EXERCISE OBJECTIVE: Copy every line of the data exactly, leaving nothing out.

MATERIAL:
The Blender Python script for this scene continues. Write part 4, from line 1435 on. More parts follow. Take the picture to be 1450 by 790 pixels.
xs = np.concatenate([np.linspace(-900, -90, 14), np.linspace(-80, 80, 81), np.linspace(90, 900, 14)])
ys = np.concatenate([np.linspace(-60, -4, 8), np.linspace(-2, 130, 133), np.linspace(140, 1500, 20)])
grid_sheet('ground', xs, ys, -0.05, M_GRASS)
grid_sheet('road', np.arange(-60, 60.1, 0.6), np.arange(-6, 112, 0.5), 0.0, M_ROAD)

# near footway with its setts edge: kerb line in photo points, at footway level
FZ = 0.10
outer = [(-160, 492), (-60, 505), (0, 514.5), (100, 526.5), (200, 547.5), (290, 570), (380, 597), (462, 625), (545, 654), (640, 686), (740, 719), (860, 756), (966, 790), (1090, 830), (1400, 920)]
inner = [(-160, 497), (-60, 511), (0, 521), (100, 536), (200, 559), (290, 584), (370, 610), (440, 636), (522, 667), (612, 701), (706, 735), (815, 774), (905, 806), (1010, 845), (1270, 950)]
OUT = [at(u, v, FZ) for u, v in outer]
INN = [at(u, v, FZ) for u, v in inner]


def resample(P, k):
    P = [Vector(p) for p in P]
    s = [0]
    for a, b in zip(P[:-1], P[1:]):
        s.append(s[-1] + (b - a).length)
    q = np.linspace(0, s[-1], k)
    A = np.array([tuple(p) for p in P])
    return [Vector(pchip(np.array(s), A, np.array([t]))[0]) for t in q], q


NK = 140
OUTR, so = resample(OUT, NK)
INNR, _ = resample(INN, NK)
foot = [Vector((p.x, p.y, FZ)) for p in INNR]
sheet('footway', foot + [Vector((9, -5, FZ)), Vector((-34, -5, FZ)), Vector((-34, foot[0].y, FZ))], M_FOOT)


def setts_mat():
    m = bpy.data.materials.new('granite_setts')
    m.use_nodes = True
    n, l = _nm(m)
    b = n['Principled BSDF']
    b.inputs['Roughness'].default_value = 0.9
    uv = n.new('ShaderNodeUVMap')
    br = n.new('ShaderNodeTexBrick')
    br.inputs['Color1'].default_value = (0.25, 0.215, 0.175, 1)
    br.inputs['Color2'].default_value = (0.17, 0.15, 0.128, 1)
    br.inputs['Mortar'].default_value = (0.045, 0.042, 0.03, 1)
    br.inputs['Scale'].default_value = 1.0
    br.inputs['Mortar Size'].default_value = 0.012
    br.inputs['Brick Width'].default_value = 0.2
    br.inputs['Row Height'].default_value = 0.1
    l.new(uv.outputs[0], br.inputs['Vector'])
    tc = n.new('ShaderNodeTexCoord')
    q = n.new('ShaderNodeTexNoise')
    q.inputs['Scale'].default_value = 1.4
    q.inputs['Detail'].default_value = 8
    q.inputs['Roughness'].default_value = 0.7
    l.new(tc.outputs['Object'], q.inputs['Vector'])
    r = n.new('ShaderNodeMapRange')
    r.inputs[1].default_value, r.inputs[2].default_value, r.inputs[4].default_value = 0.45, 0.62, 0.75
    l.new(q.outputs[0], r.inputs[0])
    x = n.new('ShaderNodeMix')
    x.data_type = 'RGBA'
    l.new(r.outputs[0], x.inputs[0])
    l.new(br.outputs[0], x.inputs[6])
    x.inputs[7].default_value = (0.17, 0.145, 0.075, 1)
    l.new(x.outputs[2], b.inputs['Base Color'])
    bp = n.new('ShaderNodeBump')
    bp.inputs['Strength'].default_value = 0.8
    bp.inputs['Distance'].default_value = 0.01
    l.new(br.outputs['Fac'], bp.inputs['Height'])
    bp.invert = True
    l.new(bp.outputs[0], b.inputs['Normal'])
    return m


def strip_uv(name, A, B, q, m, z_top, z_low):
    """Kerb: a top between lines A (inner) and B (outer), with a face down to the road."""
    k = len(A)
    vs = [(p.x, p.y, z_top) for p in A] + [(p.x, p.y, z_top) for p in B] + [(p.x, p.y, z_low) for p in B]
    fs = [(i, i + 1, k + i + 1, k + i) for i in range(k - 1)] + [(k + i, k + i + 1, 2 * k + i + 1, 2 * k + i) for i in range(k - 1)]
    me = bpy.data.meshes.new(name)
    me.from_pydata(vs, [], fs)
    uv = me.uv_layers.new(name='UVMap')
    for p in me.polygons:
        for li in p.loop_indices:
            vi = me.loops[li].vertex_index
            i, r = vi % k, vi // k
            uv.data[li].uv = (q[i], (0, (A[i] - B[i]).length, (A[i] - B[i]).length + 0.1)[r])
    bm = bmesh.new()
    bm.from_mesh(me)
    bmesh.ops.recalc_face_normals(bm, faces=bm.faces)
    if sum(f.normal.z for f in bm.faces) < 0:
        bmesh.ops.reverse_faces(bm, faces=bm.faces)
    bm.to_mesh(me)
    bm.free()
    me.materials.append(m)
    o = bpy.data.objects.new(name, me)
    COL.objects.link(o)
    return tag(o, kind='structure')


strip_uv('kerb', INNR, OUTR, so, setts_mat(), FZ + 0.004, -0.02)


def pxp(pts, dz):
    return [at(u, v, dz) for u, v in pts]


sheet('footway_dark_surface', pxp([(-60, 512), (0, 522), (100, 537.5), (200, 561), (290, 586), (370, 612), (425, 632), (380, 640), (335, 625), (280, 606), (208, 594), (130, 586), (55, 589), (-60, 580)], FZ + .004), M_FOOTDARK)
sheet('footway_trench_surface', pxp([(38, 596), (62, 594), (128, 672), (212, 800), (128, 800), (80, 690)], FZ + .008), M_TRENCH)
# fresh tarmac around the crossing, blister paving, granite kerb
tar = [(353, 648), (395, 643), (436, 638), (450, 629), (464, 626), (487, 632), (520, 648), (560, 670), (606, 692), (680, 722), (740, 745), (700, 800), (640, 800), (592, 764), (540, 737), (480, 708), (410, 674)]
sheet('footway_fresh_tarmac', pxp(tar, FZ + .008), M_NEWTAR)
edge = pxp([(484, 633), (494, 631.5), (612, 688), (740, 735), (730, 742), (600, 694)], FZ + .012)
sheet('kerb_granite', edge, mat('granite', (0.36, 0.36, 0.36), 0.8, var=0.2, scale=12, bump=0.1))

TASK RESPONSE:
The Blender Python script for this scene continues. Write part 4, from line 1435 on. More parts follow. Take the picture to be 1450 by 790 pixels.
xs = np.concatenate([np.linspace(-900, -90, 14), np.linspace(-80, 80, 81), np.linspace(90, 900, 14)])
ys = np.concatenate([np.linspace(-60, -4, 8), np.linspace(-2, 130, 133), np.linspace(140, 1500, 20)])
grid_sheet('ground', xs, ys, -0.05, M_GRASS)
grid_sheet('road', np.arange(-60, 60.1, 0.6), np.arange(-6, 112, 0.5), 0.0, M_ROAD)

# near footway with its setts edge: kerb line in photo points, at footway level
FZ = 0.10
outer = [(-160, 492), (-60, 505), (0, 514.5), (100, 526.5), (200, 547.5), (290, 570), (380, 597), (462, 625), (545, 654), (640, 686), (740, 719), (860, 756), (966, 790), (1090, 830), (1400, 920)]
inner = [(-160, 497), (-60, 511), (0, 521), (100, 536), (200, 559), (290, 584), (370, 610), (440, 636), (522, 667), (612, 701), (706, 735), (815, 774), (905, 806), (1010, 845), (1270, 950)]
OUT = [at(u, v, FZ) for u, v in outer]
INN = [at(u, v, FZ) for u, v in inner]


def resample(P, k):
    P = [Vector(p) for p in P]
    s = [0]
    for a, b in zip(P[:-1], P[1:]):
        s.append(s[-1] + (b - a).length)
    q = np.linspace(0, s[-1], k)
    A = np.array([tuple(p) for p in P])
    return [Vector(pchip(np.array(s), A, np.array([t]))[0]) for t in q], q


NK = 140
OUTR, so = resample(OUT, NK)
INNR, _ = resample(INN, NK)
foot = [Vector((p.x, p.y, FZ)) for p in INNR]
sheet('footway', foot + [Vector((9, -5, FZ)), Vector((-34, -5, FZ)), Vector((-34, foot[0].y, FZ))], M_FOOT)


def setts_mat():
    m = bpy.data.materials.new('granite_setts')
    m.use_nodes = True
    n, l = _nm(m)
    b = n['Principled BSDF']
    b.inputs['Roughness'].default_value = 0.9
    uv = n.new('ShaderNodeUVMap')
    br = n.new('ShaderNodeTexBrick')
    br.inputs['Color1'].default_value = (0.25, 0.215, 0.175, 1)
    br.inputs['Color2'].default_value = (0.17, 0.15, 0.128, 1)
    br.inputs['Mortar'].default_value = (0.045, 0.042, 0.03, 1)
    br.inputs['Scale'].default_value = 1.0
    br.inputs['Mortar Size'].default_value = 0.012
    br.inputs['Brick Width'].default_value = 0.2
    br.inputs['Row Height'].default_value = 0.1
    l.new(uv.outputs[0], br.inputs['Vector'])
    tc = n.new('ShaderNodeTexCoord')
    q = n.new('ShaderNodeTexNoise')
    q.inputs['Scale'].default_value = 1.4
    q.inputs['Detail'].default_value = 8
    q.inputs['Roughness'].default_value = 0.7
    l.new(tc.outputs['Object'], q.inputs['Vector'])
    r = n.new('ShaderNodeMapRange')
    r.inputs[1].default_value, r.inputs[2].default_value, r.inputs[4].default_value = 0.45, 0.62, 0.75
    l.new(q.outputs[0], r.inputs[0])
    x = n.new('ShaderNodeMix')
    x.data_type = 'RGBA'
    l.new(r.outputs[0], x.inputs[0])
    l.new(br.outputs[0], x.inputs[6])
    x.inputs[7].default_value = (0.17, 0.145, 0.075, 1)
    l.new(x.outputs[2], b.inputs['Base Color'])
    bp = n.new('ShaderNodeBump')
    bp.inputs['Strength'].default_value = 0.8
    bp.inputs['Distance'].default_value = 0.01
    l.new(br.outputs['Fac'], bp.inputs['Height'])
    bp.invert = True
    l.new(bp.outputs[0], b.inputs['Normal'])
    return m


def strip_uv(name, A, B, q, m, z_top, z_low):
    """Kerb: a top between lines A (inner) and B (outer), with a face down to the road."""
    k = len(A)
    vs = [(p.x, p.y, z_top) for p in A] + [(p.x, p.y, z_top) for p in B] + [(p.x, p.y, z_low) for p in B]
    fs = [(i, i + 1, k + i + 1, k + i) for i in range(k - 1)] + [(k + i, k + i + 1, 2 * k + i + 1, 2 * k + i) for i in range(k - 1)]
    me = bpy.data.meshes.new(name)
    me.from_pydata(vs, [], fs)
    uv = me.uv_layers.new(name='UVMap')
    for p in me.polygons:
        for li in p.loop_indices:
            vi = me.loops[li].vertex_index
            i, r = vi % k, vi // k
            uv.data[li].uv = (q[i], (0, (A[i] - B[i]).length, (A[i] - B[i]).length + 0.1)[r])
    bm = bmesh.new()
    bm.from_mesh(me)
    bmesh.ops.recalc_face_normals(bm, faces=bm.faces)
    if sum(f.normal.z for f in bm.faces) < 0:
        bmesh.ops.reverse_faces(bm, faces=bm.faces)
    bm.to_mesh(me)
    bm.free()
    me.materials.append(m)
    o = bpy.data.objects.new(name, me)
    COL.objects.link(o)
    return tag(o, kind='structure')


strip_uv('kerb', INNR, OUTR, so, setts_mat(), FZ + 0.004, -0.02)


def pxp(pts, dz):
    return [at(u, v, dz) for u, v in pts]


sheet('footway_dark_surface', pxp([(-60, 512), (0, 522), (100, 537.5), (200, 561), (290, 586), (370, 612), (425, 632), (380, 640), (335, 625), (280, 606), (208, 594), (130, 586), (55, 589), (-60, 580)], FZ + .004), M_FOOTDARK)
sheet('footway_trench_surface', pxp([(38, 596), (62, 594), (128, 672), (212, 800), (128, 800), (80, 690)], FZ + .008), M_TRENCH)
# fresh tarmac around the crossing, blister paving, granite kerb
tar = [(353, 648), (395, 643), (436, 638), (450, 629), (464, 626), (487, 632), (520, 648), (560, 670), (606, 692), (680, 722), (740, 745), (700, 800), (640, 800), (592, 764), (540, 737), (480, 708), (410, 674)]
sheet('footway_fresh_tarmac', pxp(tar, FZ + .008), M_NEWTAR)
edge = pxp([(484, 633), (494, 631.5), (612, 688), (740, 735), (730, 742), (600, 694)], FZ + .012)
sheet('kerb_granite', edge, mat('granite', (0.36, 0.36, 0.36), 0.8, var=0.2, scale=12, bump=0.1))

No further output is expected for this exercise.